The fall came after the company announced a mixed set of March quarter (Q4FY24) results. Hindustan Unilever's profit dipped 1.6 per cent to Rs 2,558 crore, from Rs 2,600 crore a year ago
Fast moving consumer goods company Hindustan Unilever Limited (HUL) shares dropped as much as 1.82 per cent to hit an intraday low of Rs 2,218 per share.
The fall came after the company announced a mixed set of March quarter (Q4FY24) results. Hindustan Unilever’s profit dipped 1.6 per cent to Rs 2,558 crore, from Rs 2,600 crore a year ago.
The FMCG major’s revenue rose marginally to Rs 15,041 crore in the March quarter, while volume growth rose 2 per cent Y-o-Y. Sequentially, HUL’s revenue was down 1.7 per cent, but its net profit was up 2 per cent.
The company, however, anticipates a gradual improvement in consumer demand.
Its earnings before interest, taxes, depreciation, and amortisation (Ebitda) margin declined 30 basis points (bps) to 23.4 per cent declined by 30 bps, primarily due to a 60-bps impact from the termination of the GSK consignment selling arrangement and investments in long-term capabilities.
“We have seen gradual recovery sequentially. Every quarter, it gets a little bit better as the bases lap. We believe that the market is slowly returning back to normal. If macros and monsoons do help the agri-economy -- that is a certain factor that’s outside the control of everybody -- then that will also add to the change,” said Rohit Jawa, managing director & chief executive officer of HUL, at the company’s press conference post results.
Here’s what brokerages said:
Analysts at Prabhudas Lilladher said that numbers were in line with estimates. But the fourth quarter of financial year 2024 reported volume growth was 2 per cent with negative realisation for a consequent second quarter. “We expect slow and modest recovery resulting in gradual pick up in volumes with realisations turning positive in the second half of financial year 2025 (H2FY25). We believe heightened competitive intensity will limit any meaningful recovery in both volumes and margins in the near term. Retain hold.”
While food and refreshment (F&R) volume decline got arrested, overall volume growth at 2 per cent didn’t see acceleration versus recent quarters due to decline in mass skin-care and mass/popular soaps – a function of high competitive intensity, analysts at JM Financial noted.

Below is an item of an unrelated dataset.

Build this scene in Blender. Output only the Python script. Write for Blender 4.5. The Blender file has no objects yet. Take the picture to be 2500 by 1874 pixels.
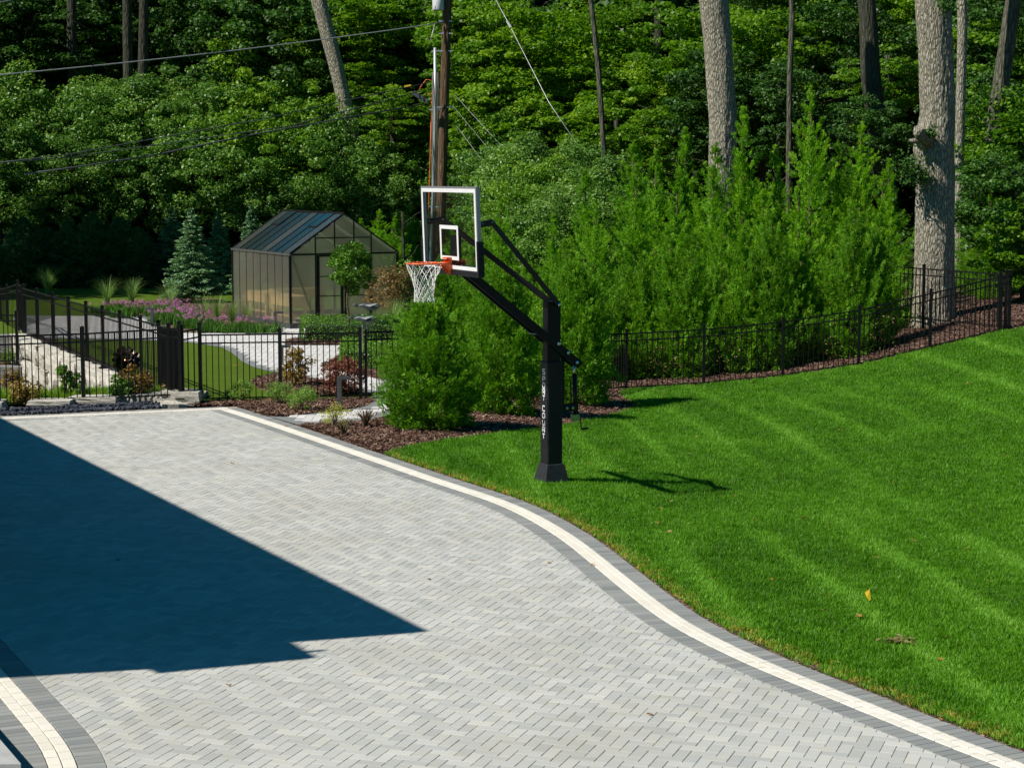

“In our view, near term earnings construct still seems not very exciting - management remains hopeful of gradual recovery in rural markets (contingent on likely normal monsoons) which along with corrective measures undertaken in mass end segments should lead to better volume trajectory,” JM Financial said in a note.
With absence of pricing lever (guidance of low single digit decline in H1 & low single digit growth over H2FY25E) and competitive intensity sustaining, margin expansion is unlikely, analysts said.
Nuvama Institutional Equities analysts said slower ramp-up in overall pricing and demand shall remain a slight concern, going ahead.